A similar analysis applies to what economists call public goods. A public good is one which has the following two properties: (1) once it is provided to one person, it is costless to provide to everyone else; (2) it is difficult to prevent someone who doesn’t pay for the good from using it. The traditional example of a public good is national defense. Even if you pay no taxes, you are still protected by the Armed Forces. Another example is public radio and television. Even if you do not contribute, you can listen and watch. Again, economic theory predicts that when confronted with public goods, people will “free ride.” That is, even if they enjoy listening to public radio, they will not make a contribution because there is no (selfish) reason to do so. (For a modern treatment of the theory of public goods, see Bergstrom, Blume, and Varian, 1986.)

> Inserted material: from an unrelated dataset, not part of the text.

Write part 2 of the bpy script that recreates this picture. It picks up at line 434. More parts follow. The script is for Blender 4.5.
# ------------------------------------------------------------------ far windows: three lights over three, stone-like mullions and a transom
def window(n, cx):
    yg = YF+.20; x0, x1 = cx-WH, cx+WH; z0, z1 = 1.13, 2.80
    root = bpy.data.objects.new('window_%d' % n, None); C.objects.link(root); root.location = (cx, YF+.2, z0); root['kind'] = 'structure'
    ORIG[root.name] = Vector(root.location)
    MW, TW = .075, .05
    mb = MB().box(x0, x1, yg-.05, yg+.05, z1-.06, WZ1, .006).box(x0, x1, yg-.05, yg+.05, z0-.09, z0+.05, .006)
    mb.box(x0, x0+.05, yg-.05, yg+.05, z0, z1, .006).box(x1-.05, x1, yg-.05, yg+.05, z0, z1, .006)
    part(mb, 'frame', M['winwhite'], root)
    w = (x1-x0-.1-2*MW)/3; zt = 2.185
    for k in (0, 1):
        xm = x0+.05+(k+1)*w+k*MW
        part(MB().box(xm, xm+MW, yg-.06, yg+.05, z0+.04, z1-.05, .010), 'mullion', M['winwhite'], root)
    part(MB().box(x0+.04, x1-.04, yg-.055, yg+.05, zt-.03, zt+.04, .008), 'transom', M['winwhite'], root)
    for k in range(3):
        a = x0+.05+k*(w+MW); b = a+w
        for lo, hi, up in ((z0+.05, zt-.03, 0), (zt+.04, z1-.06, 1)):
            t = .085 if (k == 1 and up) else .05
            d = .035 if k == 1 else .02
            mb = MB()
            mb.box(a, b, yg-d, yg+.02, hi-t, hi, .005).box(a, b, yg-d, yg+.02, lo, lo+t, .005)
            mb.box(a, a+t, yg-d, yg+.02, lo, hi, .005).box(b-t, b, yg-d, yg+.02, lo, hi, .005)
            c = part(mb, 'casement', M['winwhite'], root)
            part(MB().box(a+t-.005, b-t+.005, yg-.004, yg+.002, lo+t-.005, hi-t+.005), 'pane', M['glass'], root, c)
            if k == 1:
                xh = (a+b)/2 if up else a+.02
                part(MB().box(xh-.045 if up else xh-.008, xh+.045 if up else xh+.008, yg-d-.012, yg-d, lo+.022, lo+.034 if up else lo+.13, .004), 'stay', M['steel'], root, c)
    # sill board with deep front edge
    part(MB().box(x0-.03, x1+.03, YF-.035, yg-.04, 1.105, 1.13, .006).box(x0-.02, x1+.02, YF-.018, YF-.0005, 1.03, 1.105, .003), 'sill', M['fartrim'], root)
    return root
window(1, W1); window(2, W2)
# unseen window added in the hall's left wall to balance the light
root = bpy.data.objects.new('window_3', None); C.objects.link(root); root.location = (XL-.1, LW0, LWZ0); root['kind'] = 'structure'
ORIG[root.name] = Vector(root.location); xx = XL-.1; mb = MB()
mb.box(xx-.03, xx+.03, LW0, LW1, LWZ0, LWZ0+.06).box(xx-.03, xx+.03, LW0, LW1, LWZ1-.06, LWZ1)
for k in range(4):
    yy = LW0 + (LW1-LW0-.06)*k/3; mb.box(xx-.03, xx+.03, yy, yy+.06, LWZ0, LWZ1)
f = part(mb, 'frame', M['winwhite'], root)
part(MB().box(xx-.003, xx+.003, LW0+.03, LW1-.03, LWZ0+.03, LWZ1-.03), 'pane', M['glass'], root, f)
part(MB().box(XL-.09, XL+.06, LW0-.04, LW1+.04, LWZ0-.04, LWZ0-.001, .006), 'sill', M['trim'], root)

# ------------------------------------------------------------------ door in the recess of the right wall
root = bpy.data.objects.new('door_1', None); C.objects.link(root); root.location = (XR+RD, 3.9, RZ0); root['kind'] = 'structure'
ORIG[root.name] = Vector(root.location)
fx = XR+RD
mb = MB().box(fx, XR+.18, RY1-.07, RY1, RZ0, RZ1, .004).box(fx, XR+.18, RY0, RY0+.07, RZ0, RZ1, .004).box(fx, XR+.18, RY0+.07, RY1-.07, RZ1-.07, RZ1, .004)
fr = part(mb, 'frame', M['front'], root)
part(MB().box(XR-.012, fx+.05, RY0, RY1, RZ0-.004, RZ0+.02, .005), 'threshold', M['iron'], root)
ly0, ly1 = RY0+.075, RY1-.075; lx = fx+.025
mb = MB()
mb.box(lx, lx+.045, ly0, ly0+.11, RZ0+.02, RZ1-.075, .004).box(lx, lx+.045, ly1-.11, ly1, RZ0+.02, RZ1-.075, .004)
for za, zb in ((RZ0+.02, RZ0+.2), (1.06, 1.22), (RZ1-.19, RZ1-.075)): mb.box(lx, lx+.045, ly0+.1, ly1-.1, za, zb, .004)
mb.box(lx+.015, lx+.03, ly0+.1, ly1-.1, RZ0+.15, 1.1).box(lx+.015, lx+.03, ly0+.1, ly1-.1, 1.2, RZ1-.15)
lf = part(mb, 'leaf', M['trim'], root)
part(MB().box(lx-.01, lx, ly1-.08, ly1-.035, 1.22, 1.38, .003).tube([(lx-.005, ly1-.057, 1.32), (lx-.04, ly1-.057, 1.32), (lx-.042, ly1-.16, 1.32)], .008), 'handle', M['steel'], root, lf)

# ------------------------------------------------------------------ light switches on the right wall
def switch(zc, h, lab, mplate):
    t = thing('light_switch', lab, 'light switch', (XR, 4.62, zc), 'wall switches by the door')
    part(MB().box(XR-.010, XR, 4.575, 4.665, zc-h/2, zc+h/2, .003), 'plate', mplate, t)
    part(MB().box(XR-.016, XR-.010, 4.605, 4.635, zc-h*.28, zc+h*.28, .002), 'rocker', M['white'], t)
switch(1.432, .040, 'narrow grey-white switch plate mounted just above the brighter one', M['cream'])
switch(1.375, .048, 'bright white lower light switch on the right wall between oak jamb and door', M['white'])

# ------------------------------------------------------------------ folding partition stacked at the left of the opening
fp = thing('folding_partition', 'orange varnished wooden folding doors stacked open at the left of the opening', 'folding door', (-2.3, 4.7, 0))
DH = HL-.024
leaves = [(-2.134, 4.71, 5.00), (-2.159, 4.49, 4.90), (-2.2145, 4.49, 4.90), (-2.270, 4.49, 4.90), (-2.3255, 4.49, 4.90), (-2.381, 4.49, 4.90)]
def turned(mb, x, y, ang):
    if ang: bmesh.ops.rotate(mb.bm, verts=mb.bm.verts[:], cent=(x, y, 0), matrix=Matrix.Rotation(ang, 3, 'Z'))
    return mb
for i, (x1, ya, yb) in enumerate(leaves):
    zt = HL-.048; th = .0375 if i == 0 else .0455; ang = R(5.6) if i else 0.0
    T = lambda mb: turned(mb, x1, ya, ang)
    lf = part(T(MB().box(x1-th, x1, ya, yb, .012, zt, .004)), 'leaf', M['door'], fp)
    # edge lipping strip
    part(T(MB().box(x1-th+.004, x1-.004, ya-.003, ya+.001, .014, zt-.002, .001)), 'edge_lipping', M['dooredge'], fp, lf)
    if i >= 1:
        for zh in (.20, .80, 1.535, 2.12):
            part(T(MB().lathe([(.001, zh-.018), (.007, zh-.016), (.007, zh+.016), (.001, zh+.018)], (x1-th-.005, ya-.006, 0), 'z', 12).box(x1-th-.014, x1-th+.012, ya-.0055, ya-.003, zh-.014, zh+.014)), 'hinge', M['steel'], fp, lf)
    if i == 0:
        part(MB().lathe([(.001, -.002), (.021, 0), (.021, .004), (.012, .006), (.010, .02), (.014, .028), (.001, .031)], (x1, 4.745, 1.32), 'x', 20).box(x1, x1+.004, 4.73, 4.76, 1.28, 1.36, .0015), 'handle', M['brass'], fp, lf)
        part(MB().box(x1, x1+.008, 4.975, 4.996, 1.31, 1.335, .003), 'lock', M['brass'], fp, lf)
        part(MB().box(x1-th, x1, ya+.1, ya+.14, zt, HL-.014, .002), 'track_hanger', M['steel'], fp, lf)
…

The predictions derived from this assumption of rational selfishness are, however, violated in many familiar contexts. Public television in fact successfully raises enough money from viewers to continue to broadcast. The United Way and other charities receive contributions from many if not most citizens. Even when dining at a restaurant away from home in a place never likely to be visited again, most patrons tip the server. And people vote in presidential elections where the chance that a single vote will alter the outcome is vanishingly small. As summarized by Jack Hirshleifer (1985, p. 55), “the analytically uncomfortable (though humanly gratifying) fact remains: from the most primitive to the most advanced societies, a higher degree of cooperation takes place than can be explained as a merely pragmatic strategy for egoistic man.” But why?
In this chapter and the next one, the evidence from laboratory experiments is examined to see what has been learned about when and why humans cooperate. This chapter considers the particularly important case of cooperation versus free riding in the context of public good provision.